─── Data

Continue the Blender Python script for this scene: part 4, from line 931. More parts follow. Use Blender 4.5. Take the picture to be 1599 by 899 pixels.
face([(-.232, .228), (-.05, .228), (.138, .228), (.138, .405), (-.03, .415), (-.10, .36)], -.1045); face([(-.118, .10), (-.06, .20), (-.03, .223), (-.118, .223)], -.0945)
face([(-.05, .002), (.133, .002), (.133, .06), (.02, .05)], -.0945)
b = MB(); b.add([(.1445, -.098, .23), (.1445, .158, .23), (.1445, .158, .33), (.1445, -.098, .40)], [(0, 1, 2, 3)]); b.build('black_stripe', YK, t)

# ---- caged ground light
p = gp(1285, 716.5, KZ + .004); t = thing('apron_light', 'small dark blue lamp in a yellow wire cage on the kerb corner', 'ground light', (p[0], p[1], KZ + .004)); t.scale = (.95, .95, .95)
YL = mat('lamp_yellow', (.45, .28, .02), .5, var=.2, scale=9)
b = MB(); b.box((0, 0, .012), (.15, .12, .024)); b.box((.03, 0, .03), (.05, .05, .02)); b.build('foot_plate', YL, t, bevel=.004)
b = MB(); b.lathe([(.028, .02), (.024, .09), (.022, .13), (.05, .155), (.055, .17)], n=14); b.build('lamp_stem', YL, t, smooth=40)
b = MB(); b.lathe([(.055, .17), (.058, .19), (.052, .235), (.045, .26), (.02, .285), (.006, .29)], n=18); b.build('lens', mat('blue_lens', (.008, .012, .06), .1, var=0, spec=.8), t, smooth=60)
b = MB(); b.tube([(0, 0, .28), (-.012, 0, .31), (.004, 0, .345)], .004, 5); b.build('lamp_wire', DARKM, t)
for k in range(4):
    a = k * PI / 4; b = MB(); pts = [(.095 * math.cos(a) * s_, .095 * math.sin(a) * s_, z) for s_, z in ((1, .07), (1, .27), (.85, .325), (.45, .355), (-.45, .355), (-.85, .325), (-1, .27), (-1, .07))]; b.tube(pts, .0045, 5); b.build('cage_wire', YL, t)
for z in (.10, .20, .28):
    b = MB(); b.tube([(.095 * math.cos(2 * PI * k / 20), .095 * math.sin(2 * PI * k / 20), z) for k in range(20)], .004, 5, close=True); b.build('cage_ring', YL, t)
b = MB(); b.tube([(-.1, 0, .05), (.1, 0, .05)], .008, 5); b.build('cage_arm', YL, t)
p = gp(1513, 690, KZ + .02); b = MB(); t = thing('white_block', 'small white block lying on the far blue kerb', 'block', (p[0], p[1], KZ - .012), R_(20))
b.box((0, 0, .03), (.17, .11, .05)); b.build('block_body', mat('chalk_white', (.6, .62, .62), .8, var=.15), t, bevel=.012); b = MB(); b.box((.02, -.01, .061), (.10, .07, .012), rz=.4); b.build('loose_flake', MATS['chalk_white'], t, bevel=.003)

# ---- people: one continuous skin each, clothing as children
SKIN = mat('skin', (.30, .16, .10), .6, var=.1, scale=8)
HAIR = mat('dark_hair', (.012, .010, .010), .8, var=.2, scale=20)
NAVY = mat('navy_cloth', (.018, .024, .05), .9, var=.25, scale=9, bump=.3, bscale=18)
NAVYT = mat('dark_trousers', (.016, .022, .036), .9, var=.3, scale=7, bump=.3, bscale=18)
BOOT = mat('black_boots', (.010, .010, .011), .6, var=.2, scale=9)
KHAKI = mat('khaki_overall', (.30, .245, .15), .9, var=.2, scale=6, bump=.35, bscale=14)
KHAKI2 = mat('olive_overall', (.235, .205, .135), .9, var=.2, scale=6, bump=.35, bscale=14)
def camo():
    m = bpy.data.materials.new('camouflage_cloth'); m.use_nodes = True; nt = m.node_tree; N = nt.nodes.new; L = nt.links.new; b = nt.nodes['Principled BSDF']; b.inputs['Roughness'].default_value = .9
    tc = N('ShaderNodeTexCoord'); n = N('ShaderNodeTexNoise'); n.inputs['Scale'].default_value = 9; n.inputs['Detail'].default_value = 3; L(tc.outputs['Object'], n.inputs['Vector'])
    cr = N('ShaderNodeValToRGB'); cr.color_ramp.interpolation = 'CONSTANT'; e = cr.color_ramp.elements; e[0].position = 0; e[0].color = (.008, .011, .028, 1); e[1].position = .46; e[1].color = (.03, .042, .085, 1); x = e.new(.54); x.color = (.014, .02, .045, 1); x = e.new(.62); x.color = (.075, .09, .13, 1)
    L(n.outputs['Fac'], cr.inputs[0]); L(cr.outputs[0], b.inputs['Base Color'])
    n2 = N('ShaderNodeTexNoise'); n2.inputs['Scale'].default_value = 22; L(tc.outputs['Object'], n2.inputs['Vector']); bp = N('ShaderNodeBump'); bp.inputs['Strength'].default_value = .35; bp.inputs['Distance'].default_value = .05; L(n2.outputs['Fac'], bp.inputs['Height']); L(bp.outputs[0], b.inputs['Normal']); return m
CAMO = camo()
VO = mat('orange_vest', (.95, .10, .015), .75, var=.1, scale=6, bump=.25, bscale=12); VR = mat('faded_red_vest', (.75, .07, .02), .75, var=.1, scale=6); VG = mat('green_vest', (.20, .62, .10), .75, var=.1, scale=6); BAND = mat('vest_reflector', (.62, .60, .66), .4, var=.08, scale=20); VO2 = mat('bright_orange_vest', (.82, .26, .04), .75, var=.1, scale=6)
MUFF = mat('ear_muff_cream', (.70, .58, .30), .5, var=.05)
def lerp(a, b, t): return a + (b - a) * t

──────

◆ **Description of the task**:
Quote the listing above from its first line to the line with "b.build('black_stripe', YK, t)", inclusive, and add nothing.

◆ **Reply**:
Continue the Blender Python script for this scene: part 4, from line 931. More parts follow. Use Blender 4.5. Take the picture to be 1599 by 899 pixels.
face([(-.232, .228), (-.05, .228), (.138, .228), (.138, .405), (-.03, .415), (-.10, .36)], -.1045); face([(-.118, .10), (-.06, .20), (-.03, .223), (-.118, .223)], -.0945)
face([(-.05, .002), (.133, .002), (.133, .06), (.02, .05)], -.0945)
b = MB(); b.add([(.1445, -.098, .23), (.1445, .158, .23), (.1445, .158, .33), (.1445, -.098, .40)], [(0, 1, 2, 3)]); b.build('black_stripe', YK, t)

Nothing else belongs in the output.